Esto, en momentos en que la represión de la dictadura convierte el país en un infierno y empuja la economía a una depresión sin precedentes en ausencia de lucha armada.

Esto, es cerrar los ojos.

Esto, es demostrar una vez más que, puestos a escoger entre seguridad para sus negocios y democracia, prefieren lo que siempre han conocido, lo que casi siempre ha existido: el autoritarismo.

Esto es demostrar que su distanciamiento de la dictadura es para ellos medida extrema, incómoda incluso.

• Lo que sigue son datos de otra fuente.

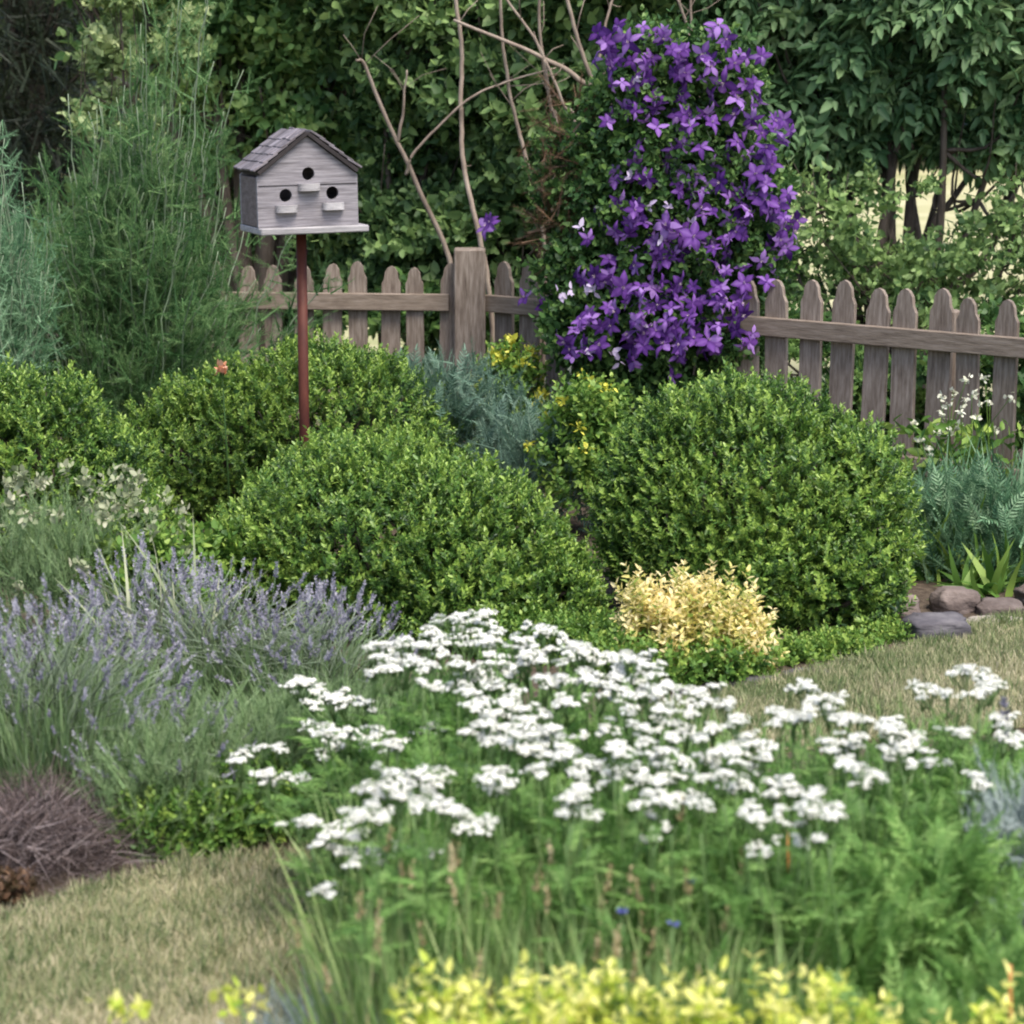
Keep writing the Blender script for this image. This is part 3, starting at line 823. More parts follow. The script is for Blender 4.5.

Esto, además, es falsedad. Porque es falso que haya en la oposición a Ortega-Murillo sectores “radicales” que atenten contra los derechos de los empresarios [“derechos” no equivale a “privilegios”].

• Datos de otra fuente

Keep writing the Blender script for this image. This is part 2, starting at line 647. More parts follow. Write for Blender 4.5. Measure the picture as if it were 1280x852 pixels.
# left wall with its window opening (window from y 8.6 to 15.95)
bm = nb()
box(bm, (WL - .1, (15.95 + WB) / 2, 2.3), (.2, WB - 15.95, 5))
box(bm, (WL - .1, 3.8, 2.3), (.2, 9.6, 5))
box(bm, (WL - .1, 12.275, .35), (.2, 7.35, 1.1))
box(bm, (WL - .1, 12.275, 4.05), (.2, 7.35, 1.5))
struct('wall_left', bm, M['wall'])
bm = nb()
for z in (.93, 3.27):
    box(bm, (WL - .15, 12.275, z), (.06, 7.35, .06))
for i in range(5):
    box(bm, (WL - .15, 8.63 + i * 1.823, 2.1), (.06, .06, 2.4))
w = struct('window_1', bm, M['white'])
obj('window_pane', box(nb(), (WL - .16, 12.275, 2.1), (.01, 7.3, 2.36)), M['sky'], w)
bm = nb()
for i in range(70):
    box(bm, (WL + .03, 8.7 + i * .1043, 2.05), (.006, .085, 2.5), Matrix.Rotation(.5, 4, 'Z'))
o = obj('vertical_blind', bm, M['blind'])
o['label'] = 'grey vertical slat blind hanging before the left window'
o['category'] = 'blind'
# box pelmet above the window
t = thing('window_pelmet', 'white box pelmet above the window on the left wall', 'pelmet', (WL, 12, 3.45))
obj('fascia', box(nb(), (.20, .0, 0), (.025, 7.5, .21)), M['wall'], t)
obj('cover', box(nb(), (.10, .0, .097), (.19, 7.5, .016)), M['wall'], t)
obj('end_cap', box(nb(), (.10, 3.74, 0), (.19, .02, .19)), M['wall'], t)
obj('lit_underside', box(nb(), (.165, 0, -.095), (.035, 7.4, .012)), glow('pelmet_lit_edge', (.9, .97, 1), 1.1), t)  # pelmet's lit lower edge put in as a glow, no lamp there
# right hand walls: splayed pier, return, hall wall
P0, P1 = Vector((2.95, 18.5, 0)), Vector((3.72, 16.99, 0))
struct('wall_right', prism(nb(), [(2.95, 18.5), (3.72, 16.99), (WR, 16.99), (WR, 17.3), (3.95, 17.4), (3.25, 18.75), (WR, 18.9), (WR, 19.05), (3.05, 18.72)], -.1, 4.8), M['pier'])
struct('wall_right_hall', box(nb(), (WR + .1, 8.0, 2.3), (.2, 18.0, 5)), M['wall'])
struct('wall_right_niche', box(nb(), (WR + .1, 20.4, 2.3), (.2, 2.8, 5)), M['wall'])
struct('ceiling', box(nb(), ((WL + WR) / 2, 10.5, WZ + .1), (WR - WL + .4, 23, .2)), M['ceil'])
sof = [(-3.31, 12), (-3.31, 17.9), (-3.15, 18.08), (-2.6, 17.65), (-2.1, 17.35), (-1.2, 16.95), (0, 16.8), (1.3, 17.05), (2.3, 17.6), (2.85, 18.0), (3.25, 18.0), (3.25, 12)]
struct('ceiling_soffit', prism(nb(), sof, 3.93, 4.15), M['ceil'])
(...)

A nadie—a nadie que sea escuchado por nadie—se le ocurre que en la nueva Nicaragua va a expropiarse o a coartar la libre iniciativa económica. La queja ciudadana es que los grandes empresarios, que se lucraron espectacularmente durante once años de cogobierno con Ortega-Murillo, no han puesto su poderío económico al servicio de la lucha contra la dictadura que ellos ayudaron a construir.

¿Es demasiado pedir que lo hagan?

Irónicamente, la miopía empresarial no solo hace que el derrocamiento de Ortega-Murillo tarde y cueste mucho más, en vidas y en pérdidas económicas, sino que los deja cada vez, más para la historia, y para la memoria colectiva, del lado errado. “Los empresarios de Nicaragua ya se equivocaron una vez”, dijo recientemente el expresidente Solís, de Costa Rica, “y pueden estarse equivocando de nuevo”.

En democracia, esos errores acarrean costos. El problema es que ni los empresarios, ni el resto de nosotros, estamos acostumbrados a hacer cálculos en democracia, lo cual puede ser trágico para ambas partes. Puede alimentar discursos demagógicos de un lado, torpezas autoritarias del otro, y hacer perder a los dos.

Armados de valor para tocar la llaga, tratemos de que no sea así.